GIVEN EXERCISE
Skip the pictures. Transcribe the rest of the data below without changing a word.

SOURCE DATA
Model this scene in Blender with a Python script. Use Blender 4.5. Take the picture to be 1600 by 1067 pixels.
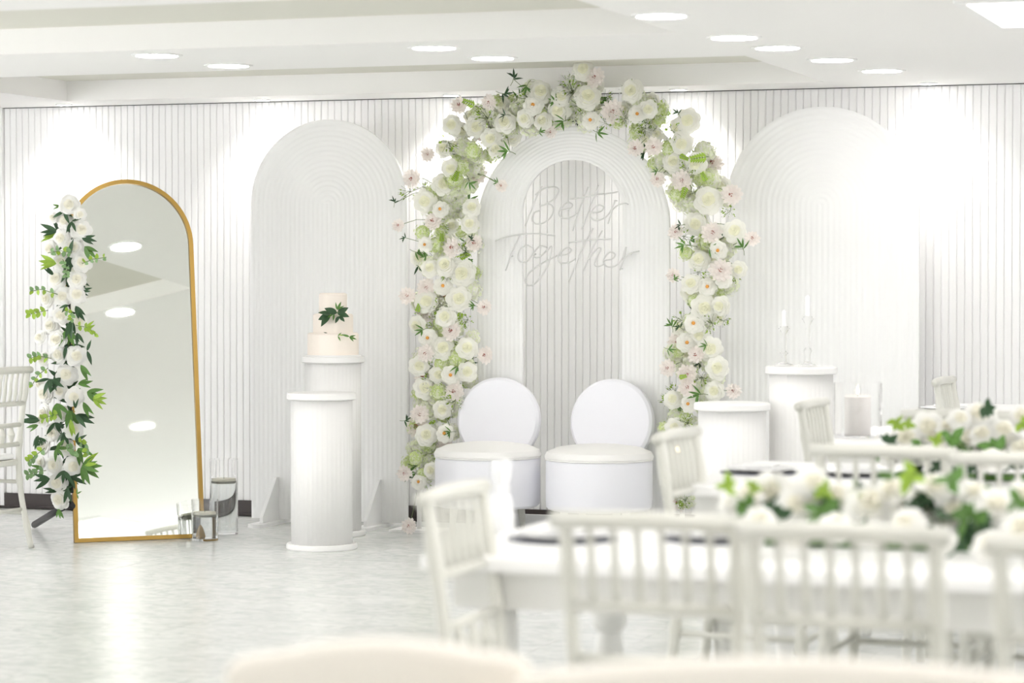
import bpy, math, random
from mathutils import Vector, Matrix, noise
R = math.radians
PI = math.pi
random.seed(7)
for o in list(bpy.data.objects): bpy.data.objects.remove(o)
scene = bpy.context.scene
col = scene.collection

# ------------------------------------------------------------------ camera
F = 4000.0
YAW = math.atan(1391 / F); PITCH = math.atan(103.5 / F)
CAM = Vector((0, 0, 1.4))
cd = bpy.data.cameras.new('camera'); cam = bpy.data.objects.new('camera', cd); col.objects.link(cam)
cam.location = CAM; cam.rotation_euler = (PI / 2 - PITCH, 0, YAW)
cd.sensor_width = 36; cd.lens = F * 36 / 1600; cd.clip_start = .05; cd.clip_end = 200
cd.dof.use_dof = True; cd.dof.focus_distance = 14.0; cd.dof.aperture_fstop = 2.7
scene.camera = cam
# ------------------------------------------------------------------ world + exposure
w = bpy.data.worlds.new('world'); scene.world = w; w.use_nodes = True
w.node_tree.nodes['Background'].inputs[0].default_value = (.98, .975, 1.0, 1)
w.node_tree.nodes['Background'].inputs[1].default_value = 5.0
scene.view_settings.view_transform = 'Standard'; scene.view_settings.look = 'None'
scene.view_settings.gamma = 1; scene.view_settings.use_curve_mapping = False
scene.view_settings.exposure = 0.92
scene.cycles.max_bounces = 12; scene.cycles.diffuse_bounces = 6; scene.cycles.transmission_bounces = 10
scene.cycles.glossy_bounces = 4; scene.cycles.caustics_reflective = False
DOWN_E = 22.0; PANEL_E = 2.6; WASH_W = 16.0

# pixel of the photograph -> point of the room (on a plane z, or on a plane y)
fw = Vector((-math.sin(YAW) * math.cos(PITCH), math.cos(YAW) * math.cos(PITCH), -math.sin(PITCH)))
rt = Vector((math.cos(YAW), math.sin(YAW), 0)); upv = rt.cross(fw)
def ray(x, y): return fw + rt * ((x - 800) / F) + upv * ((533.5 - y) / F)
def fl(x, y, z=0.0):
    d = ray(x, y); return CAM + d * ((z - 1.4) / d.z)
def aty(x, y, Y):
    d = ray(x, y); return CAM + d * (Y / d.y)

# ------------------------------------------------------------------ materials
def mat(name, c, rough=.5, metal=0, bump=0, bscale=200, emit=0, trans=0, ior=1.45, subs=0, sheen=0, var=0, vscale=8, spec=.5, ecol=None):
    m = bpy.data.materials.new(name); m.use_nodes = True
    nt = m.node_tree; b = nt.nodes['Principled BSDF']
    b.inputs['Base Color'].default_value = (*c, 1); b.inputs['Roughness'].default_value = rough
    b.inputs['Metallic'].default_value = metal; b.inputs['IOR'].default_value = ior
    b.inputs['Specular IOR Level'].default_value = spec
    if trans: b.inputs['Transmission Weight'].default_value = trans
    if sheen: b.inputs['Sheen Weight'].default_value = sheen
    if emit:
        b.inputs['Emission Color'].default_value = (*(ecol or c), 1); b.inputs['Emission Strength'].default_value = emit
    tc = nt.nodes.new('ShaderNodeTexCoord')
    if bump or var:
        n = nt.nodes.new('ShaderNodeTexNoise'); n.inputs['Scale'].default_value = bscale
        nt.links.new(tc.outputs['Object'], n.inputs['Vector'])
        if bump:
            bp = nt.nodes.new('ShaderNodeBump'); bp.inputs['Strength'].default_value = bump; bp.inputs['Distance'].default_value = .01
            nt.links.new(n.outputs[0], bp.inputs['Height']); nt.links.new(bp.outputs[0], b.inputs['Normal'])
        if var:
            n2 = nt.nodes.new('ShaderNodeTexNoise'); n2.inputs['Scale'].default_value = vscale
            nt.links.new(tc.outputs['Object'], n2.inputs['Vector'])
            oi = nt.nodes.new('ShaderNodeObjectInfo')
            ad = nt.nodes.new('ShaderNodeMath'); ad.operation = 'ADD'
            nt.links.new(n2.outputs[0], ad.inputs[0]); nt.links.new(oi.outputs['Random'], ad.inputs[1])
            mr = nt.nodes.new('ShaderNodeMapRange'); mr.inputs['From Min'].default_value = .4; mr.inputs['From Max'].default_value = 1.6
            mr.inputs['To Min'].default_value = 1 - var; mr.inputs['To Max'].default_value = 1 + var
            nt.links.new(ad.outputs[0], mr.inputs[0])
            hs = nt.nodes.new('ShaderNodeHueSaturation'); hs.inputs['Color'].default_value = (*c, 1)
            nt.links.new(mr.outputs[0], hs.inputs['Value']); nt.links.new(hs.outputs[0], b.inputs['Base Color'])
    if subs:   # thin petal / leaf: some light passes through
        tr = nt.nodes.new('ShaderNodeBsdfTranslucent'); tr.inputs[0].default_value = (*c, 1)
        mx = nt.nodes.new('ShaderNodeMixShader'); mx.inputs[0].default_value = subs
        out = nt.nodes['Material Output']
        nt.links.new(b.outputs[0], mx.inputs[1]); nt.links.new(tr.outputs[0], mx.inputs[2]); nt.links.new(mx.outputs[0], out.inputs[0])
    return m
M = {}
M['wall'] = mat('white_wall_panel', (.90, .897, .893), .5, bump=.02, bscale=60)
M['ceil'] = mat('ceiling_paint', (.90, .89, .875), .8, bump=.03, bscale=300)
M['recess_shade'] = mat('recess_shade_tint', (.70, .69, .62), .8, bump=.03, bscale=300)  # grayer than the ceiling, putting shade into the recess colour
M['taupe'] = mat('taupe_paint', (.36, .31, .34), .7, bump=.03, bscale=200)
M['side'] = mat('side_wall_paint', (.86, .855, .84), .7, bump=.03, bscale=200)
M['base'] = mat('dark_baseboard', (.045, .034, .032), .35, bump=.02, bscale=30)
M['board'] = mat('backdrop_board', (.88, .88, .875), .7, bump=.01, bscale=90)
M['gold'] = mat('brushed_gold', (.40, .25, .065), .32, metal=.8, bump=.02, bscale=200)
M['mirror'] = mat('mirror_glass', (.84, .855, .81), .015, metal=1)
M['black'] = mat('black_metal', (.02, .02, .022), .4)
M['glass'] = mat('clear_glass', (1, 1, 1), 0.0, trans=1, ior=1.45)
M['crystal'] = mat('clear_crystal', (1, 1, 1), .02, trans=1, ior=1.13)
M['water'] = mat('water', (.95, .98, .97), 0.0, trans=1, ior=1.33)
M['wax'] = mat('ivory_wax', (.90, .88, .74), .5, var=.03)
M['waxpink'] = mat('blush_wax', (.95, .91, .88), .5, var=.03)
M['plinth'] = mat('white_plinth_paint', (.87, .862, .85), .55, bump=.01, bscale=80)
M['leather'] = mat('white_leatherette', (.84, .84, .89), .48, bump=.04, bscale=350)
M['cushion'] = mat('white_cushion', (.90, .89, .875), .5, bump=.04, bscale=350)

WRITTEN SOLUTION
Model this scene in Blender with a Python script. Use Blender 4.5. Take the picture to be 1600 by 1067 pixels.
import bpy, math, random
from mathutils import Vector, Matrix, noise
R = math.radians
PI = math.pi
random.seed(7)
for o in list(bpy.data.objects): bpy.data.objects.remove(o)
scene = bpy.context.scene
col = scene.collection

# ------------------------------------------------------------------ camera
F = 4000.0
YAW = math.atan(1391 / F); PITCH = math.atan(103.5 / F)
CAM = Vector((0, 0, 1.4))
cd = bpy.data.cameras.new('camera'); cam = bpy.data.objects.new('camera', cd); col.objects.link(cam)
cam.location = CAM; cam.rotation_euler = (PI / 2 - PITCH, 0, YAW)
cd.sensor_width = 36; cd.lens = F * 36 / 1600; cd.clip_start = .05; cd.clip_end = 200
cd.dof.use_dof = True; cd.dof.focus_distance = 14.0; cd.dof.aperture_fstop = 2.7
scene.camera = cam
# ------------------------------------------------------------------ world + exposure
w = bpy.data.worlds.new('world'); scene.world = w; w.use_nodes = True
w.node_tree.nodes['Background'].inputs[0].default_value = (.98, .975, 1.0, 1)
w.node_tree.nodes['Background'].inputs[1].default_value = 5.0
scene.view_settings.view_transform = 'Standard'; scene.view_settings.look = 'None'
scene.view_settings.gamma = 1; scene.view_settings.use_curve_mapping = False
scene.view_settings.exposure = 0.92
scene.cycles.max_bounces = 12; scene.cycles.diffuse_bounces = 6; scene.cycles.transmission_bounces = 10
scene.cycles.glossy_bounces = 4; scene.cycles.caustics_reflective = False
DOWN_E = 22.0; PANEL_E = 2.6; WASH_W = 16.0

# pixel of the photograph -> point of the room (on a plane z, or on a plane y)
fw = Vector((-math.sin(YAW) * math.cos(PITCH), math.cos(YAW) * math.cos(PITCH), -math.sin(PITCH)))
rt = Vector((math.cos(YAW), math.sin(YAW), 0)); upv = rt.cross(fw)
def ray(x, y): return fw + rt * ((x - 800) / F) + upv * ((533.5 - y) / F)
def fl(x, y, z=0.0):
    d = ray(x, y); return CAM + d * ((z - 1.4) / d.z)
def aty(x, y, Y):
    d = ray(x, y); return CAM + d * (Y / d.y)

# ------------------------------------------------------------------ materials
def mat(name, c, rough=.5, metal=0, bump=0, bscale=200, emit=0, trans=0, ior=1.45, subs=0, sheen=0, var=0, vscale=8, spec=.5, ecol=None):
    m = bpy.data.materials.new(name); m.use_nodes = True
    nt = m.node_tree; b = nt.nodes['Principled BSDF']
    b.inputs['Base Color'].default_value = (*c, 1); b.inputs['Roughness'].default_value = rough
    b.inputs['Metallic'].default_value = metal; b.inputs['IOR'].default_value = ior
    b.inputs['Specular IOR Level'].default_value = spec
    if trans: b.inputs['Transmission Weight'].default_value = trans
    if sheen: b.inputs['Sheen Weight'].default_value = sheen
    if emit:
        b.inputs['Emission Color'].default_value = (*(ecol or c), 1); b.inputs['Emission Strength'].default_value = emit
    tc = nt.nodes.new('ShaderNodeTexCoord')
    if bump or var:
        n = nt.nodes.new('ShaderNodeTexNoise'); n.inputs['Scale'].default_value = bscale
        nt.links.new(tc.outputs['Object'], n.inputs['Vector'])
        if bump:
            bp = nt.nodes.new('ShaderNodeBump'); bp.inputs['Strength'].default_value = bump; bp.inputs['Distance'].default_value = .01
            nt.links.new(n.outputs[0], bp.inputs['Height']); nt.links.new(bp.outputs[0], b.inputs['Normal'])
        if var:
            n2 = nt.nodes.new('ShaderNodeTexNoise'); n2.inputs['Scale'].default_value = vscale
            nt.links.new(tc.outputs['Object'], n2.inputs['Vector'])
            oi = nt.nodes.new('ShaderNodeObjectInfo')
            ad = nt.nodes.new('ShaderNodeMath'); ad.operation = 'ADD'
            nt.links.new(n2.outputs[0], ad.inputs[0]); nt.links.new(oi.outputs['Random'], ad.inputs[1])
            mr = nt.nodes.new('ShaderNodeMapRange'); mr.inputs['From Min'].default_value = .4; mr.inputs['From Max'].default_value = 1.6
            mr.inputs['To Min'].default_value = 1 - var; mr.inputs['To Max'].default_value = 1 + var
            nt.links.new(ad.outputs[0], mr.inputs[0])
            hs = nt.nodes.new('ShaderNodeHueSaturation'); hs.inputs['Color'].default_value = (*c, 1)
            nt.links.new(mr.outputs[0], hs.inputs['Value']); nt.links.new(hs.outputs[0], b.inputs['Base Color'])
    if subs:   # thin petal / leaf: some light passes through
        tr = nt.nodes.new('ShaderNodeBsdfTranslucent'); tr.inputs[0].default_value = (*c, 1)
        mx = nt.nodes.new('ShaderNodeMixShader'); mx.inputs[0].default_value = subs
        out = nt.nodes['Material Output']
        nt.links.new(b.outputs[0], mx.inputs[1]); nt.links.new(tr.outputs[0], mx.inputs[2]); nt.links.new(mx.outputs[0], out.inputs[0])
    return m
M = {}
M['wall'] = mat('white_wall_panel', (.90, .897, .893), .5, bump=.02, bscale=60)
M['ceil'] = mat('ceiling_paint', (.90, .89, .875), .8, bump=.03, bscale=300)
M['recess_shade'] = mat('recess_shade_tint', (.70, .69, .62), .8, bump=.03, bscale=300)  # grayer than the ceiling, putting shade into the recess colour
M['taupe'] = mat('taupe_paint', (.36, .31, .34), .7, bump=.03, bscale=200)
M['side'] = mat('side_wall_paint', (.86, .855, .84), .7, bump=.03, bscale=200)
M['base'] = mat('dark_baseboard', (.045, .034, .032), .35, bump=.02, bscale=30)
M['board'] = mat('backdrop_board', (.88, .88, .875), .7, bump=.01, bscale=90)
M['gold'] = mat('brushed_gold', (.40, .25, .065), .32, metal=.8, bump=.02, bscale=200)
M['mirror'] = mat('mirror_glass', (.84, .855, .81), .015, metal=1)
M['black'] = mat('black_metal', (.02, .02, .022), .4)
M['glass'] = mat('clear_glass', (1, 1, 1), 0.0, trans=1, ior=1.45)
M['crystal'] = mat('clear_crystal', (1, 1, 1), .02, trans=1, ior=1.13)
M['water'] = mat('water', (.95, .98, .97), 0.0, trans=1, ior=1.33)
M['wax'] = mat('ivory_wax', (.90, .88, .74), .5, var=.03)
M['waxpink'] = mat('blush_wax', (.95, .91, .88), .5, var=.03)
M['plinth'] = mat('white_plinth_paint', (.87, .862, .85), .55, bump=.01, bscale=80)
M['leather'] = mat('white_leatherette', (.84, .84, .89), .48, bump=.04, bscale=350)
M['cushion'] = mat('white_cushion', (.90, .89, .875), .5, bump=.04, bscale=350)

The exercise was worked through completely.